From: David Starner (prosfilaes@gmail.com)
Date: Tue Aug 18 2009 - 19:08:12 CDT
On Tue, Aug 18, 2009 at 5:51 AM, Julian
Bradfield<jcb+unicode@inf.ed.ac.uk> wrote:
> Hmm. What percentage of the population of Morocco, Bangladesh,
> Nepal have access to a computer? (< 1% among poor Bangladeshis, for example).
The United Arab Emirates, which is part of that world I mentioned
between Morocco and Bangladesh, has five million people with a GDP per
capita well above that of the US or UK. I assume some of them can
afford a computer. Which is not to mention the number of Arab
immigrants to Western Europe and the United States who have access to
computers.
> We all *can*, by
> porting, or paying somebody else to port, all our existing materials
> to the latest fashion, and then learning to use the latest fashion,
> despite the decades of efficency savings obtained by knowing the old
> ones well. Neither I nor my employers think that a good use of my time
> or their money.
>As I've said before: BACKWARDS COMPATIBILITY!
This decision, either way, is completely backwards compatible.
Provided you don't update to the latest fashion, your system will work
exactly the same way it always has. The only question is whether the
latest fashion, which you here deny an interest in, will be based on a
concern for running on your system.
> (b) Everybody who can't afford to replace or upgrade computers every
> couple of years. That's what, 60% of the world population?
Hyperbole. I'm working on a five-year old computer. I have to fight
with new fancy websites like Facebook sometimes, but
http://bn.wikisource.org comes up as fast and as memory-light as its
English counterpart. Nobody who has problems running Pango is browsing
the web with a graphic webbrowser.
> Even here in the developed world I know people for whom a computer
> is a once a decade (at most) luxury.
It's hard to argue with personal experience, but it doesn't match what
I'm seeing at all. Around here, $400 will get you a brand-new computer
with monitor, and you can save a hundred bucks or so by getting the
monitor used.
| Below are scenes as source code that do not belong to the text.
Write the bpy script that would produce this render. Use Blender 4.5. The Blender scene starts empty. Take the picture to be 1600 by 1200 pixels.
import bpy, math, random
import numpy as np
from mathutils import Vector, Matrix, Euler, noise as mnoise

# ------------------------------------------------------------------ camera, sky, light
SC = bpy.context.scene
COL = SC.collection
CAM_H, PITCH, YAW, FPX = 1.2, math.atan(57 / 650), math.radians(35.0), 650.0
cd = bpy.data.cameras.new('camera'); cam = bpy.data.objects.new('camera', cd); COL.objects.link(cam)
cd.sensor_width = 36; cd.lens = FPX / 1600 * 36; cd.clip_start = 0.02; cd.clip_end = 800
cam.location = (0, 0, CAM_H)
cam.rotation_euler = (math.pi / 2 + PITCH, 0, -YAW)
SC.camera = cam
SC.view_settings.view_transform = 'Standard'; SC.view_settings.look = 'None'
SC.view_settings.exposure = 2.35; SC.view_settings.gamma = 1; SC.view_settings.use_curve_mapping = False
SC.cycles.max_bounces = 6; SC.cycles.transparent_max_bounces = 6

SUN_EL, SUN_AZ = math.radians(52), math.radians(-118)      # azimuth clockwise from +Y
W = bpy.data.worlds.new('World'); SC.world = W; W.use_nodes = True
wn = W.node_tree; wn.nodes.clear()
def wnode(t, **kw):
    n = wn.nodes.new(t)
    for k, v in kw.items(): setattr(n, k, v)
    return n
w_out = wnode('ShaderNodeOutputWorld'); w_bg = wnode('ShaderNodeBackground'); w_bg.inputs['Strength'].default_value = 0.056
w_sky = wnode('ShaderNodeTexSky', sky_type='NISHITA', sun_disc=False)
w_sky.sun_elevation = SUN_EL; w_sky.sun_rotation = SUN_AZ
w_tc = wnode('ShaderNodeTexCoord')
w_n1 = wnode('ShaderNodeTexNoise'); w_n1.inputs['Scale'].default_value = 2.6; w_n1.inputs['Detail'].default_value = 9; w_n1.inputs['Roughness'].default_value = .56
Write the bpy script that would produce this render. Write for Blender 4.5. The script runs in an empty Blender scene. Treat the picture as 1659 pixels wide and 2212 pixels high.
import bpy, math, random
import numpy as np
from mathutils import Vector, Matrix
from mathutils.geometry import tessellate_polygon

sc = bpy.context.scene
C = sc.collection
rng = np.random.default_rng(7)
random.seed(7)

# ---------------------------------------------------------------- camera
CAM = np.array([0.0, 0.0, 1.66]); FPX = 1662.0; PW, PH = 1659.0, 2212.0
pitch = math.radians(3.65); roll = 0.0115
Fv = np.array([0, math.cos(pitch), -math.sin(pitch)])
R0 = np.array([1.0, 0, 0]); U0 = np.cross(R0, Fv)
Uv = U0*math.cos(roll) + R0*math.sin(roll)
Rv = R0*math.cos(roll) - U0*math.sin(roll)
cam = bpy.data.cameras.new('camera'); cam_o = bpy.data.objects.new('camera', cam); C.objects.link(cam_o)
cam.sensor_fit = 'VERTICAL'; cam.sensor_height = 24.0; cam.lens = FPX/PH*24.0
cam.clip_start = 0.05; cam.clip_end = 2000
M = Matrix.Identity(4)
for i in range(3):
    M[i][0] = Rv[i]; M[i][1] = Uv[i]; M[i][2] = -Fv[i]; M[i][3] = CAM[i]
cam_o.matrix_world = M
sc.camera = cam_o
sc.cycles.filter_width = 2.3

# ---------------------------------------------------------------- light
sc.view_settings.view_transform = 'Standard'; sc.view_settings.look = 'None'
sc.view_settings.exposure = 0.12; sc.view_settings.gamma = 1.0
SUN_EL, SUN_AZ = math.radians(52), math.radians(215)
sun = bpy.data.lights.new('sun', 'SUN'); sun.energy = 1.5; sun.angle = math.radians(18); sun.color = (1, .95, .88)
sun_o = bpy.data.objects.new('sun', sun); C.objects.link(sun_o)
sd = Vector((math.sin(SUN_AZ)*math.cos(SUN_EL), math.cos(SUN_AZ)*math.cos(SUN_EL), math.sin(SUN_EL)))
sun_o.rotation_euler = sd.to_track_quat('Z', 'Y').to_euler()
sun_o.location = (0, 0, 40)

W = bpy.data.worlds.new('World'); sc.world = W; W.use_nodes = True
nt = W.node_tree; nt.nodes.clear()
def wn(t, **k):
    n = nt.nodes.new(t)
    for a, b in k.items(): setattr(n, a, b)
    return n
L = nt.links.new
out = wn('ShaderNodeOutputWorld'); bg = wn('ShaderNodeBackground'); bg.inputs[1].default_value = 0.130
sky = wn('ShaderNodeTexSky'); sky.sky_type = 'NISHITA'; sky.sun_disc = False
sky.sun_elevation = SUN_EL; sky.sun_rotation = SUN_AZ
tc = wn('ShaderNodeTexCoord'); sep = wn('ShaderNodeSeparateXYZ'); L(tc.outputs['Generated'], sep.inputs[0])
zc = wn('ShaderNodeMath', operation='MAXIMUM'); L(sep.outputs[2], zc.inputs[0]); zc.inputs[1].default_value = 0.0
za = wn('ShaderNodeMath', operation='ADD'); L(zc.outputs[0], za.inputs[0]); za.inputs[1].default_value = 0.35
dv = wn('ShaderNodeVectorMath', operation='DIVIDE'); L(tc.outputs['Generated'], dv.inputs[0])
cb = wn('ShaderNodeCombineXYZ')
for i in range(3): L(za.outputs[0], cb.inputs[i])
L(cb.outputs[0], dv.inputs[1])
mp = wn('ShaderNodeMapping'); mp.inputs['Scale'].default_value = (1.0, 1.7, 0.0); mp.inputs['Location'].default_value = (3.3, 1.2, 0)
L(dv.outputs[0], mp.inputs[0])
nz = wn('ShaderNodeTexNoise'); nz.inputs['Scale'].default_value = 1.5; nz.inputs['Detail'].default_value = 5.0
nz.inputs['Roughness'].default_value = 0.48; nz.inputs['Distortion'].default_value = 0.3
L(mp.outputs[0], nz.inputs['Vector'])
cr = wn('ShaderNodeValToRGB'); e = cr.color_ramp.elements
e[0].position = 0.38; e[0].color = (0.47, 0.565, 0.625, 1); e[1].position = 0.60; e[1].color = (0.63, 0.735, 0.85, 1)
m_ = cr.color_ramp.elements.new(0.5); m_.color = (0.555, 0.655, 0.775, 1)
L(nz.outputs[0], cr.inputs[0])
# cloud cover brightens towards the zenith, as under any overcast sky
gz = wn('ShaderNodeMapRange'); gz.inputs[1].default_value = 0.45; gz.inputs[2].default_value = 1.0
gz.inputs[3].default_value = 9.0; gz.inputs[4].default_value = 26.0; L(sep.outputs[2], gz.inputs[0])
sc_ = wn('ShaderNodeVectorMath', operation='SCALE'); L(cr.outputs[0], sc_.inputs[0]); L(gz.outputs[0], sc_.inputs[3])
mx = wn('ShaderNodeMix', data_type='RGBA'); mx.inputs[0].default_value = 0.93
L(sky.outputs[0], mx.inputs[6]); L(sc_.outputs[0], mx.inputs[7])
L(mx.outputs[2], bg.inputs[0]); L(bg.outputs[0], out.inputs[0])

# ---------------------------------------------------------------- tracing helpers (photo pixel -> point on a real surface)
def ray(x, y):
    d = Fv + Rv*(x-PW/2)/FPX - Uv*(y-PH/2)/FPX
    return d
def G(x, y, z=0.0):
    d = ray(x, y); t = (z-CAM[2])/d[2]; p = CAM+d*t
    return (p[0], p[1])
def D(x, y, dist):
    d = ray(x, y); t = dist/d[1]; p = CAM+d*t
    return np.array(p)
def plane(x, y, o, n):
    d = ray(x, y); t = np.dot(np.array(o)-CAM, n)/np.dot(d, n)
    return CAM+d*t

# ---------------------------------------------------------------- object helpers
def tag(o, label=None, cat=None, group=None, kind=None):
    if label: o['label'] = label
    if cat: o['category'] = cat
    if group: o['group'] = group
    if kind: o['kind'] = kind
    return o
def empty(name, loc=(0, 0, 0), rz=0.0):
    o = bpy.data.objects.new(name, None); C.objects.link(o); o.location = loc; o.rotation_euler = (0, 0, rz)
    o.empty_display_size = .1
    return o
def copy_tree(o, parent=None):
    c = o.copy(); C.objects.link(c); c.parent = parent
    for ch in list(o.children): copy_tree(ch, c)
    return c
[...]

Living on the edge of poverty and working with people
who do, that's far from an insurmountable expense to pay annually. If
it's really a once a decade luxury, I seriously doubt it matters to
you enough that you care about the fine points of IPA typography.
> For the last (almost) twenty years, I've been using the same core
> application. In the last ten years, that application has changed
> hardly at all. It predates Unicode, but now sort of supports it; it
> far predates Pango, and I see little prospect of anybody doing the
> massive job of porting it to Pango in the foreseeable future - quite
> apart from the fact that that would introduce lots of dependencies on
> rapidly changing software.
How poorly designed can you get? Even twenty years ago, they knew
better than to intertwine the interface with the core code. If it were
properly coded, it wouldn't be a massive job.
> You're telling me that I and all the others who've actually been using
> computers to do our work, should throw away our decades of investment,
> and use some horrible new piece of bloatware instead!
I'm telling you that if you want the fanciest new features, you need
to be prepared to update your code for them. If you're happy with the
features you have, then you don't need to throw anything away. But
it's just not reasonable to ask everyone to twist and mangle every new
feature so that it works on every system that "sort of supports"
Unicode, especially when that feature is largely cosmetic.
-- Kie ekzistas vivo, ekzistas espero.